Comparison of dynamic and static elastic modulus (Ed and Es) and Poisson's ratio (υd and υs) for different rocks (note that dynamic mechanical properties were calculated based on the mean velocity values).

		Estatic (GPa)				νstatic
rock type	Edynamic (GPa)	mean value	standard deviation	Ed/Es	νdynamic	mean value	standard deviation	νd/νs
siltstone	25.80	16.00	0.32	1.61	0.25	0.30	0.01	0.84
shale	13.45	7.56	0.14	1.78	0.23	0.21	0.02	1.11
sandstone (Ind)	18.10	11	0.21	1.65	0.24	0.31	0.01	0.77
sandstone (Aus)	12.59	10.29	0.68	1.22	0.28	0.26	0.02	1.09
granite	39.78	12.13	0.81	3.28	0.31	0.20	0.02	1.56

Conclusion

A laboratory experimental programme was conducted to investigate the attenuation characteristics of siltstone, shale, Australian sandstone, Indian sandstone and granite in an ultrasonic frequency range of 0.1–1 MHz.
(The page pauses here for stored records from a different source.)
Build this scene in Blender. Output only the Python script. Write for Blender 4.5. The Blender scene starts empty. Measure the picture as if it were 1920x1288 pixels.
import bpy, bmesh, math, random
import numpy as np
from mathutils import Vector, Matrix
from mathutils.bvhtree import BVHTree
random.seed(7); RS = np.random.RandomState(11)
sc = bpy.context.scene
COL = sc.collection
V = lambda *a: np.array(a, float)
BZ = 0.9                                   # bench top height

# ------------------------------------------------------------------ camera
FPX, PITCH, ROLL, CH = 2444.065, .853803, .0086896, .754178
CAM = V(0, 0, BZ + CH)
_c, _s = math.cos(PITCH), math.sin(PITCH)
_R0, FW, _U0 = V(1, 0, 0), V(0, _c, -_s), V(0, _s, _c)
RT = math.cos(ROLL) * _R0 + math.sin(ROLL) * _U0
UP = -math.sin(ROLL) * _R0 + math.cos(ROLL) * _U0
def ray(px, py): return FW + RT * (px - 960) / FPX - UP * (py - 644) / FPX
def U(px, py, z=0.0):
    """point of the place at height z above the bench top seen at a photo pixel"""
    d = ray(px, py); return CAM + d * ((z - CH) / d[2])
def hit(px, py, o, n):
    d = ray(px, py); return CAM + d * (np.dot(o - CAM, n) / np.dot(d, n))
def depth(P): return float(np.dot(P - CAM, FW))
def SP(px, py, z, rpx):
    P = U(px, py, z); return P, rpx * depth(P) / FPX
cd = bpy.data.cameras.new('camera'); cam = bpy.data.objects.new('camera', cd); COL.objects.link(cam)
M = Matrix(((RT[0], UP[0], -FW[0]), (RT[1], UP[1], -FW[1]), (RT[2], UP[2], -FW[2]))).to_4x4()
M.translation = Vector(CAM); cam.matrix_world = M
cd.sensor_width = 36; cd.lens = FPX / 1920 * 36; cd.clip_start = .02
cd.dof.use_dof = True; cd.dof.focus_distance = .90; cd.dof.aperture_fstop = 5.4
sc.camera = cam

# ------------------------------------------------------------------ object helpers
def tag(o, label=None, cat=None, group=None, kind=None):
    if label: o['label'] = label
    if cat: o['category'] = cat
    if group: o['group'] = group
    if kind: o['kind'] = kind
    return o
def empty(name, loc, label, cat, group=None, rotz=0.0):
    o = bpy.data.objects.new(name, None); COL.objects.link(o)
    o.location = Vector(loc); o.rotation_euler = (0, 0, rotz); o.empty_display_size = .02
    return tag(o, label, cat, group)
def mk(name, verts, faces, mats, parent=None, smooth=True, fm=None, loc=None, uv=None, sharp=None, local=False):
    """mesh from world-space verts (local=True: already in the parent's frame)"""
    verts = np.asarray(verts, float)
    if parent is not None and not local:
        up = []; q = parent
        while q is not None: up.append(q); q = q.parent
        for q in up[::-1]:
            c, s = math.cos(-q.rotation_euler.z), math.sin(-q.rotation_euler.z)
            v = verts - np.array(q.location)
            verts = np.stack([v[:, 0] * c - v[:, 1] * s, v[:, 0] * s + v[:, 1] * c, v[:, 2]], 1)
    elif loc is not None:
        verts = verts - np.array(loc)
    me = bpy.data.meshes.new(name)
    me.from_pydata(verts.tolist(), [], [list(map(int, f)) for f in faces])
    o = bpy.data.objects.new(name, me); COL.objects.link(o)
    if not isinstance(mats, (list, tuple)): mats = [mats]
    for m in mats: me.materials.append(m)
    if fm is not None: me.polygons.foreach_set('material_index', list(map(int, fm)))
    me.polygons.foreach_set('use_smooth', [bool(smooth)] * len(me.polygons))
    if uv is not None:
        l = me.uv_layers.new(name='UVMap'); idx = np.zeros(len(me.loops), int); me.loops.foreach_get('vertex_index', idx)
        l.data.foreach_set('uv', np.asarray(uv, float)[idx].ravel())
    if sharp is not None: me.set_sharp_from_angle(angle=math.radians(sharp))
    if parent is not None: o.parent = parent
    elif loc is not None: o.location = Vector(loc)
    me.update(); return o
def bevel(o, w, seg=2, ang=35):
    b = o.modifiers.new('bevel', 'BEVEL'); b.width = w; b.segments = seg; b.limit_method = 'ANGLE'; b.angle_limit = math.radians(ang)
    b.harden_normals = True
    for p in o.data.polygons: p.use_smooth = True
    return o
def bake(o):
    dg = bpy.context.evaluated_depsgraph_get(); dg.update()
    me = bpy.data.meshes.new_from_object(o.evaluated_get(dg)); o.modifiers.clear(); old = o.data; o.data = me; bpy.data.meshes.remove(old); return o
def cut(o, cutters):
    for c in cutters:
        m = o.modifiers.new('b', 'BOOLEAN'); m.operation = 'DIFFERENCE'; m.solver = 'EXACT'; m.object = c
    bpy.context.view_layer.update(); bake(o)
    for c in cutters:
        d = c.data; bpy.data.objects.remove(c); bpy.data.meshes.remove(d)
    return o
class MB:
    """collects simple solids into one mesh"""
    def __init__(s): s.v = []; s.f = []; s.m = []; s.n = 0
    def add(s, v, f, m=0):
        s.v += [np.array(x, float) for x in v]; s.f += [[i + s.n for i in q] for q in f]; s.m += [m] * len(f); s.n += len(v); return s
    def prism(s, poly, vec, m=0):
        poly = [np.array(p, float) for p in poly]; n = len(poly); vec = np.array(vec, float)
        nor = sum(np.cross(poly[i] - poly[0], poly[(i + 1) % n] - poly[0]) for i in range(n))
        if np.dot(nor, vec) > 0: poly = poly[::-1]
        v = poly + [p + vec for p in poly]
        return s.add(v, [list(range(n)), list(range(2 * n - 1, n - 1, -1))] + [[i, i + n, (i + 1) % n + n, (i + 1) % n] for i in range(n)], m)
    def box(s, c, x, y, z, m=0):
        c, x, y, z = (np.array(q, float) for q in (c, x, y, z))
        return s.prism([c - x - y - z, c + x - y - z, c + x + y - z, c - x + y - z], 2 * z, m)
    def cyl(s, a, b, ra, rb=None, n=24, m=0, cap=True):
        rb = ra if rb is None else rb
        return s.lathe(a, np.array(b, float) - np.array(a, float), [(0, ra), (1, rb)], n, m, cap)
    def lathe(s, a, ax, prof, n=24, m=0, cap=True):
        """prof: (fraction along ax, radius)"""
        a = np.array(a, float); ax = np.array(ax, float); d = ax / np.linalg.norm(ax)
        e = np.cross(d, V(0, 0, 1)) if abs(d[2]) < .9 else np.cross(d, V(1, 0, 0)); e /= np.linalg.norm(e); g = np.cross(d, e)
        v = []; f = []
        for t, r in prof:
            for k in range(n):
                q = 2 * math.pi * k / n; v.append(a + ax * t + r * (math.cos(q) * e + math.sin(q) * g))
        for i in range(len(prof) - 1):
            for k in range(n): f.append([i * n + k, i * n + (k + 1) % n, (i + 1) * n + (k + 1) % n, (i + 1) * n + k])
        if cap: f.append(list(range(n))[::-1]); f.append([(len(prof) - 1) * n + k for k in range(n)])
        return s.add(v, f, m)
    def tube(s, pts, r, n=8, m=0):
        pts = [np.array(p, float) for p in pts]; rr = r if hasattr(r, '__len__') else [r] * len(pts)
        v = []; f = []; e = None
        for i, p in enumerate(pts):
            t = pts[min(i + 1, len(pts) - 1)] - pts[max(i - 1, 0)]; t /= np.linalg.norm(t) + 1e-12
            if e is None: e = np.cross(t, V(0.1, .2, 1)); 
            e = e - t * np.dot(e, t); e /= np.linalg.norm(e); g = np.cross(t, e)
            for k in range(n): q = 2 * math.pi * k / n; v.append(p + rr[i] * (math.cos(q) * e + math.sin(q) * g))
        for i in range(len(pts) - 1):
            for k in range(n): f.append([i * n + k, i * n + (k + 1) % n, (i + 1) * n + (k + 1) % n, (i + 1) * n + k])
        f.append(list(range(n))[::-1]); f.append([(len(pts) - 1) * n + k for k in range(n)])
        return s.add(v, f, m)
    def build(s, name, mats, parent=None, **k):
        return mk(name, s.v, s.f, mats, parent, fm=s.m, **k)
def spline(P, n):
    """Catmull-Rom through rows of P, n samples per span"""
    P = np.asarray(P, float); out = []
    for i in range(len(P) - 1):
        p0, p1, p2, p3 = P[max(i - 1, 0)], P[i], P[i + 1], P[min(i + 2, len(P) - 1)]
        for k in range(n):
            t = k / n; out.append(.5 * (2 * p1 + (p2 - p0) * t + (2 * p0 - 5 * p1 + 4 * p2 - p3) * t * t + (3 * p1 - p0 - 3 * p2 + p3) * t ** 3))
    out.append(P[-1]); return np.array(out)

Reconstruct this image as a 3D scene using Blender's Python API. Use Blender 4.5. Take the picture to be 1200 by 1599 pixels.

The following major conclusions can be drawn based on the results:

— The attenuation coefficient linearly increases with increase in frequency for all the tested dry rocks for both P and S waves.

— The logarithm of amplitude decreases with increase in frequency for all the tested dry rocks for both P and S waves.

— Compared to other rock types, the γ value and the attenuation coefficient of granite at all the frequencies are approximately 20.3 and 18.8% higher for P waves and S waves, respectively.

— In dry reservoir rocks, the QP value is greater than the QS value, and these values can be used to distinguish reservoir rocks.

— Reservoir acoustic logs can be used to determine the dynamic mechanical properties of rocks and to identify the rock types. Moreover, static mechanical properties can be estimated based on the dynamic mechanical properties (as an example, the ratio between the dynamic and static elastic modulus is approx. 1.5).